### PROBLEM DESCRIPTION
Please print all of the material below, word for word.

─── SUPPLIED ENTRIES ───

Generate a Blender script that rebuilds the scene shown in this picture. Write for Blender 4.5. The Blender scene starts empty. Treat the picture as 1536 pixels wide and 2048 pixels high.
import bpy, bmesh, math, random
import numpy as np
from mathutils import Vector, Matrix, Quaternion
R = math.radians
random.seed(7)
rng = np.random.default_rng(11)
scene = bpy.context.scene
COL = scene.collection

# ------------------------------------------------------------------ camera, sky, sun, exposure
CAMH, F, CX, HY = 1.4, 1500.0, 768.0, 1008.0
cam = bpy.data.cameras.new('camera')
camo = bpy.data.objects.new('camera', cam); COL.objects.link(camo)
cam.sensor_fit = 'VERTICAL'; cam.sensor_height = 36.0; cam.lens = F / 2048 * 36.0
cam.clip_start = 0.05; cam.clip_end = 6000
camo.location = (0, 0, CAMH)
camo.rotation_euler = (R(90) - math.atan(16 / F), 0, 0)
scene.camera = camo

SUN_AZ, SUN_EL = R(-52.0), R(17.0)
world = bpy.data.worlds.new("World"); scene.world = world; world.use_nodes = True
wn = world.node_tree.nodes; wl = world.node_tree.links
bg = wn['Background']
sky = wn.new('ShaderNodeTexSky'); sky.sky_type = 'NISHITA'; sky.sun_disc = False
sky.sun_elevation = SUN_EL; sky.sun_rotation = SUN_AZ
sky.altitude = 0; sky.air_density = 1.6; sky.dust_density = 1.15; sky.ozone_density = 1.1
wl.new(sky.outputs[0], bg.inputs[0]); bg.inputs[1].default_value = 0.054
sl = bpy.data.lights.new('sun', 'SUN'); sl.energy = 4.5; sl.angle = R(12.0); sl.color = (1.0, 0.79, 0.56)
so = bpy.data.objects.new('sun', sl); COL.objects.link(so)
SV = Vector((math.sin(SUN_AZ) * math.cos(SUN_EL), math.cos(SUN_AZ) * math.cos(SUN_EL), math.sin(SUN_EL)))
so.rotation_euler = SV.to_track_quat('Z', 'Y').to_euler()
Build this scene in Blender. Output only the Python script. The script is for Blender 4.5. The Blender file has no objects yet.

───

### ANSWER TO THE TASK
Generate a Blender script that rebuilds the scene shown in this picture. Write for Blender 4.5. The Blender scene starts empty. Treat the picture as 1536 pixels wide and 2048 pixels high.
import bpy, bmesh, math, random
import numpy as np
from mathutils import Vector, Matrix, Quaternion
R = math.radians
random.seed(7)
rng = np.random.default_rng(11)
scene = bpy.context.scene
COL = scene.collection

# ------------------------------------------------------------------ camera, sky, sun, exposure
CAMH, F, CX, HY = 1.4, 1500.0, 768.0, 1008.0
cam = bpy.data.cameras.new('camera')
camo = bpy.data.objects.new('camera', cam); COL.objects.link(camo)
cam.sensor_fit = 'VERTICAL'; cam.sensor_height = 36.0; cam.lens = F / 2048 * 36.0
cam.clip_start = 0.05; cam.clip_end = 6000
camo.location = (0, 0, CAMH)
camo.rotation_euler = (R(90) - math.atan(16 / F), 0, 0)
scene.camera = camo

SUN_AZ, SUN_EL = R(-52.0), R(17.0)
world = bpy.data.worlds.new("World"); scene.world = world; world.use_nodes = True
wn = world.node_tree.nodes; wl = world.node_tree.links
bg = wn['Background']
sky = wn.new('ShaderNodeTexSky'); sky.sky_type = 'NISHITA'; sky.sun_disc = False
sky.sun_elevation = SUN_EL; sky.sun_rotation = SUN_AZ
sky.altitude = 0; sky.air_density = 1.6; sky.dust_density = 1.15; sky.ozone_density = 1.1
wl.new(sky.outputs[0], bg.inputs[0]); bg.inputs[1].default_value = 0.054
sl = bpy.data.lights.new('sun', 'SUN'); sl.energy = 4.5; sl.angle = R(12.0); sl.color = (1.0, 0.79, 0.56)
so = bpy.data.objects.new('sun', sl); COL.objects.link(so)
SV = Vector((math.sin(SUN_AZ) * math.cos(SUN_EL), math.cos(SUN_AZ) * math.cos(SUN_EL), math.sin(SUN_EL)))
so.rotation_euler = SV.to_track_quat('Z', 'Y').to_euler()
Build this scene in Blender. Output only the Python script. The script is for Blender 4.5. The Blender file has no objects yet.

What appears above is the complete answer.